Head on board the F/B Artemis en route from Ios to Santorini.

This is a shared bathroom one floor above street level at Hôtel Atlas in Marrakech.

Shared bathroom upstairs in Hôtel Atlas in Marrakech.

While seated on the toilet you can look out the window, across the narrow lane, and into a window in the opposite building.

This is back in the medina, the core of the walled old city, where it's all narrow lanes and foot passages. It's less than three meters across the lane to that facing window.

View out the window of the shared bathroom upstairs in Hôtel Atlas in Marrakech.
View out the window of the shared bathroom upstairs in Hôtel Atlas in Marrakech.
Pissoirs

Amsterdam has lots of open-air urinals. In some districts you find them on every corner.

Street urinal in Amsterdam.

These are the old design: a lead-coated vertical panel enclosed within a spiral steel screen.

Street urinal in Amsterdam.
Street urinal in Amsterdam.
Street urinal in Amsterdam.

Then there are the new ones, shown below.

They are a plastic pillar type design with a steel hook at the top to move them. And yes, this is all there is to it.

It's awfully close to just peeing on a lightpole along the street.

"Performance anxiety" can be a problem. Note the blue border, I know what I'm talking about.

Street urinal in Amsterdam.
Street urinal in Amsterdam.

These examples are portable. A permanent but part-time public urinal solution has been invented by a Dutch company, the Urilift. They have been installed in a number of locations in Europe, including Denmark and the U.K.

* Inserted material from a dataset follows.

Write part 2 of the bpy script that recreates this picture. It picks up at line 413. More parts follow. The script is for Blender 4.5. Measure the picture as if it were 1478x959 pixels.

The idea is that you have a cylindrical public urinal, about two meters tall and of a generally cylindrical shape. It is embedded in a sidewalk or the surface of a plaza. By day it is retracted down below the surface, looking like nothing but a manhole cover. At night, either under the control of nearby bar owners or triggered by a timer, it rises up.

They are installed to greatly reduce the incidence of public urination in areas with lots or bars or around nightclubs. They have been around at least since 2004.

This nicely decorated men's room is on the 25th floor of the Galt House hotel in Louisville, Kentucky, near their RIVUE restaurant and lounge.

Large windows provide sweeping views of Louisville, the Ohio River, and across the river into Indiana.

Osaka Public Toilets

These toilets in Osaka, Japan are a little more open to the public than some foreign visitors are accustomed to.

Public toilets in Osaka, Japan.
Public toilets in Osaka, Japan.

Dyrhólaey, Iceland

Icelandic
Toilets

Dyrhólaey is a promontory outside Vík. It is the southernmost point of Iceland, a former island formed by a volcanic eruption about 100,000 years ago.

Here are the urinals and sinks at the parking area.

Urinals at Dyrhólaey.

Outside, the north Atlantic rages. Inside, all is calm.

Sinks at Dyrhólaey.

Þingvellir, Iceland

Iceland has the oldest Parliament in the world, their Alþing was founded in 930 CE. It originally met at Þingvellir, which is a rift structure of the Mid-Atlantic Ridge. That's the North American Plate on the left, and the Eurasian plate on the right. The flagpole marks the Law Rock where the national laws were recited at every annual meeting.

Law Rock at Þingvellir.

It's close to Reykjavík and a popular place to visit, so they have some nice public restrooms.

Public restrooms at Þingvellir.
Urinals in the public restrooms at Þingvellir.

From the sinks you look right out into the historical site.

Sinks in the public restrooms at Þingvellir.